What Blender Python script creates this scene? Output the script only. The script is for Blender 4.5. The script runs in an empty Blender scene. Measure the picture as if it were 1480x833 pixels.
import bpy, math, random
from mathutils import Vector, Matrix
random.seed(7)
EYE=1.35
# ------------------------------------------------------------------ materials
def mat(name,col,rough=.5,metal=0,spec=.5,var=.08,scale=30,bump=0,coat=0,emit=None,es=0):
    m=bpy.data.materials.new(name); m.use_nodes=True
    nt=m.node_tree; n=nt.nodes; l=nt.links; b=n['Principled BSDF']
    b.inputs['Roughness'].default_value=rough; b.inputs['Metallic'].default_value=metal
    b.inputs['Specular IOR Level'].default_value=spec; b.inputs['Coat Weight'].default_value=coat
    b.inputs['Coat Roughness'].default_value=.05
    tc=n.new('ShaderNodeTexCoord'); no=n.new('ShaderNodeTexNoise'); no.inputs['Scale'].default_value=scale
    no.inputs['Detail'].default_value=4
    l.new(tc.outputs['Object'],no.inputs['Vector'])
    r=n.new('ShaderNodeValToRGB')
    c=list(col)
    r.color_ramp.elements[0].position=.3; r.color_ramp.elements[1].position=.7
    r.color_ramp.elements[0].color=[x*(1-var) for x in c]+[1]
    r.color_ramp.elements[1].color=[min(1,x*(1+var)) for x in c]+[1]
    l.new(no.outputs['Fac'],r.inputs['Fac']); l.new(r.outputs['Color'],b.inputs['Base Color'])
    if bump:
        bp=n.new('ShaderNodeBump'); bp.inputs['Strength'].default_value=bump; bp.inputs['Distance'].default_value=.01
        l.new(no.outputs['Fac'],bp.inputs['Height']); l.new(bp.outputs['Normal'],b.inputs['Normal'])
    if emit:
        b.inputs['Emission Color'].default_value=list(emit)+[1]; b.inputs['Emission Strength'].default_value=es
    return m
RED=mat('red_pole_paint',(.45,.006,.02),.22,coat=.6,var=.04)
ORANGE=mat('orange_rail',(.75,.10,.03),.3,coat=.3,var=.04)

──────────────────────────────

_Exercise aim_
Go through the listing above and restate it word for word.

_Task solution_
What Blender Python script creates this scene? Output the script only. The script is for Blender 4.5. The script runs in an empty Blender scene. Measure the picture as if it were 1480x833 pixels.
import bpy, math, random
from mathutils import Vector, Matrix
random.seed(7)
EYE=1.35
# ------------------------------------------------------------------ materials
def mat(name,col,rough=.5,metal=0,spec=.5,var=.08,scale=30,bump=0,coat=0,emit=None,es=0):
    m=bpy.data.materials.new(name); m.use_nodes=True
    nt=m.node_tree; n=nt.nodes; l=nt.links; b=n['Principled BSDF']
    b.inputs['Roughness'].default_value=rough; b.inputs['Metallic'].default_value=metal
    b.inputs['Specular IOR Level'].default_value=spec; b.inputs['Coat Weight'].default_value=coat
    b.inputs['Coat Roughness'].default_value=.05
    tc=n.new('ShaderNodeTexCoord'); no=n.new('ShaderNodeTexNoise'); no.inputs['Scale'].default_value=scale
    no.inputs['Detail'].default_value=4
    l.new(tc.outputs['Object'],no.inputs['Vector'])
    r=n.new('ShaderNodeValToRGB')
    c=list(col)
    r.color_ramp.elements[0].position=.3; r.color_ramp.elements[1].position=.7
    r.color_ramp.elements[0].color=[x*(1-var) for x in c]+[1]
    r.color_ramp.elements[1].color=[min(1,x*(1+var)) for x in c]+[1]
    l.new(no.outputs['Fac'],r.inputs['Fac']); l.new(r.outputs['Color'],b.inputs['Base Color'])
    if bump:
        bp=n.new('ShaderNodeBump'); bp.inputs['Strength'].default_value=bump; bp.inputs['Distance'].default_value=.01
        l.new(no.outputs['Fac'],bp.inputs['Height']); l.new(bp.outputs['Normal'],b.inputs['Normal'])
    if emit:
        b.inputs['Emission Color'].default_value=list(emit)+[1]; b.inputs['Emission Strength'].default_value=es
    return m
RED=mat('red_pole_paint',(.45,.006,.02),.22,coat=.6,var=.04)
ORANGE=mat('orange_rail',(.75,.10,.03),.3,coat=.3,var=.04)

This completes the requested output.